Bennoune's interest in Algeria is personal. Her book was inspired by her father's experiences in Algeria in the 1990s when, as a progressive intellectual of Muslim heritage, he risked his life by campaigning against Muslim fundamentalism. Bennoune is outraged that Mahfoud Bennoune and other Algerian democrats generally received little international attention or solidarity, including from the left. She is especially critical of western intellectuals who thought the democratic election of Muslim fundamentalists was somehow acceptable. "Democracy is a lot more than an election," she says. "Democracy is about free speech, debate and choice."

Another Algerian story concerns Amel Zenoune-Zouani, a third year a law student at the University of Algiers. In 1997, members of GIA (Armed Islamic Group) in Sidi Moussa where Amel lived posted placards telling young people to stop studying and to stay at home. Returning to her home, Amel was pulled off a bus and immediately murdered in front of her friends as a warning. They slit her throat. Then they told the other passengers: "if you go to the university, the day will come when we will kill all of you like this." Bennoune takes her time telling us this story, weaving commentary between interviews with Amel's family. It is obvious that she identifies with this law student, since she herself is currently a professor of international law at the University of California, Davis.

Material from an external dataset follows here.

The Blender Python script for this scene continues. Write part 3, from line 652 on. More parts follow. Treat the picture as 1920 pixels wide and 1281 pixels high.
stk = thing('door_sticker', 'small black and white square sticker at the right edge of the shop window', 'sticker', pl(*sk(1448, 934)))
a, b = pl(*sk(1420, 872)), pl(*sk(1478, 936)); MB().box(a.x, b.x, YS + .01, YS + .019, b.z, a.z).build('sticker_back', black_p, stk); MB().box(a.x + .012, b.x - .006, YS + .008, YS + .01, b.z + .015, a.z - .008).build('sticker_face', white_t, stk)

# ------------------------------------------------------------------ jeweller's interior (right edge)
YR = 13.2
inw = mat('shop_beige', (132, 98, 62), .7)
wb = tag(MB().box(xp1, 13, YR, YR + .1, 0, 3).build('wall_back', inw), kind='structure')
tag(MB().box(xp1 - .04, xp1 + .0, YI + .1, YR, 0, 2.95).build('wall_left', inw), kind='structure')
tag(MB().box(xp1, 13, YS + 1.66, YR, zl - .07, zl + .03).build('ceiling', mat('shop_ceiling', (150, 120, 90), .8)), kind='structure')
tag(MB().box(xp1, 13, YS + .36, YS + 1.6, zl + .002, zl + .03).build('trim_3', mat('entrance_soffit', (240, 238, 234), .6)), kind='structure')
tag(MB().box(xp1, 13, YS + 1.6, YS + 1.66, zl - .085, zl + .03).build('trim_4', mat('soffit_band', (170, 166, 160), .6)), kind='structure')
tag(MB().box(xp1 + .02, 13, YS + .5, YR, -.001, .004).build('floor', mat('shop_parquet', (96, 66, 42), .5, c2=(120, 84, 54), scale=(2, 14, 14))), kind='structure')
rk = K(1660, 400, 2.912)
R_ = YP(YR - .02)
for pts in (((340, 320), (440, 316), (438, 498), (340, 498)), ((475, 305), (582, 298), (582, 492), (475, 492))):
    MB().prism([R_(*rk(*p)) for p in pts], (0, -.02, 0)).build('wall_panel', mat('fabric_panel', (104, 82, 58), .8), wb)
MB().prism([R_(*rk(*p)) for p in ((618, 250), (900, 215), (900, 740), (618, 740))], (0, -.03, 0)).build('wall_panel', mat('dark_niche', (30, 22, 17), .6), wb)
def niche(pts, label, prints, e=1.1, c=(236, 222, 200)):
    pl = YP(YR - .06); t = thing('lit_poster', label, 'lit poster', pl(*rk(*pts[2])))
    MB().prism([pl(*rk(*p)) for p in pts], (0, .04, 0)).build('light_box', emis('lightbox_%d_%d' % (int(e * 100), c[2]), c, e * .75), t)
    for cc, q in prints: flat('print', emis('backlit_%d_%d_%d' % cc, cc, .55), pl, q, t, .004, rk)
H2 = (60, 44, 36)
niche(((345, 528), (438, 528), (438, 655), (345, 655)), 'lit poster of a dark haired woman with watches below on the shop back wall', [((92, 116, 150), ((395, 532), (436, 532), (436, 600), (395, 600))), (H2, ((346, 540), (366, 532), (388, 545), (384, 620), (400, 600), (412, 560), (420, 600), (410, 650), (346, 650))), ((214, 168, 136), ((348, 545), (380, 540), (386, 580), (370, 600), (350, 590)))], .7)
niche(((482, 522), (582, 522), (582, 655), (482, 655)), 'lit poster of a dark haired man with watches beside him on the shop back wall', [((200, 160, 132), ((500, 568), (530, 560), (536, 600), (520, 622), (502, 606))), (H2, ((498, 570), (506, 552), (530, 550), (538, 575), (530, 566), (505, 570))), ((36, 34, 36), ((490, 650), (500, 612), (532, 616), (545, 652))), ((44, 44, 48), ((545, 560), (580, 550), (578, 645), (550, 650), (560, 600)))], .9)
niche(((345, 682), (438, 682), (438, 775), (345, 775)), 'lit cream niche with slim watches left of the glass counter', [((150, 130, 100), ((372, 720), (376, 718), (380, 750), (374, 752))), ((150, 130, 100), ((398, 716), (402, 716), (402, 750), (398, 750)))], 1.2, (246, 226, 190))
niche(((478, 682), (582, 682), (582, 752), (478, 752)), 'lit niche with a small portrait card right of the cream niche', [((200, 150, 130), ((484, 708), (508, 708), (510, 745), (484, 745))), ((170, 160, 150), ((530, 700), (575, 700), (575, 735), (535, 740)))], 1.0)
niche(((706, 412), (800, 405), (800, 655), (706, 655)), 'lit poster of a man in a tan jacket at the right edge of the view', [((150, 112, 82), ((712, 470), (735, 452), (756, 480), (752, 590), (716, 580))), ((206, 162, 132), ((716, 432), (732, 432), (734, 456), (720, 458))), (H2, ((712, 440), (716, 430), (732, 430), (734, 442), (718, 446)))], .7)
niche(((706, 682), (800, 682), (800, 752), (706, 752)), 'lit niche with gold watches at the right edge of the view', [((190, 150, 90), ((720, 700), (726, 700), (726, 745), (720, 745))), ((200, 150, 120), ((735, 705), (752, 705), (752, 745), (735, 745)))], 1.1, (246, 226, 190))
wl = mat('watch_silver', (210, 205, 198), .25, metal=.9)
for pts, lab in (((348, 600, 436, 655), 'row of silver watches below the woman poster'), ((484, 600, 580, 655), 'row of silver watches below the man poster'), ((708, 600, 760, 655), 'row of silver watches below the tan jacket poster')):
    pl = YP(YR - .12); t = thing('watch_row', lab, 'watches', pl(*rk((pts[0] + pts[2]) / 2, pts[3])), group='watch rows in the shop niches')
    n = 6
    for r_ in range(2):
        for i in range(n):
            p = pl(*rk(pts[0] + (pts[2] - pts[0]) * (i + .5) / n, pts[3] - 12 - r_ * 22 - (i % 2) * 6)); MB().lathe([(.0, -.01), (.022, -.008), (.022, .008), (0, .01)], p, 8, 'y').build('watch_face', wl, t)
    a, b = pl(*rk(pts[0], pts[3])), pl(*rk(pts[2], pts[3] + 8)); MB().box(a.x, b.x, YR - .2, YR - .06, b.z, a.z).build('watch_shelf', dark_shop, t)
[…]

Bennoune's long experience does not make her immune to the horror she hears.
"The case that makes me crumple at my desk, " she writes in chapter 6 about Iran, "is that of a young girl in Tehran." She then tells the story about the girl's arrest in 1981 for swimming in her home pool in a bathing suit. Evidently, she was found guilty of causing a state of sexual arousal in a neighbor from whose house she could be seen. She was sentenced to 60 lashes but died after the 30th lash.

Women's human rights defenders -- not all of whom are women but include many men as well - say it is one of the most important forces contesting political Islam. "Every step forward for women's rights," argues Nigerian sociologist, Zeinabou Hadari, "is a piece of the struggle against fundamentalism." Bennoune also quotes American writer Katha Pollitt: "The opposite of fundamentalism is feminism."

It might be inappropriate to call a 342-page book about atrocities a page-turner, but this one is. You might not agree with every comment and conclusion Bennoune makes but her message cannot be ignored.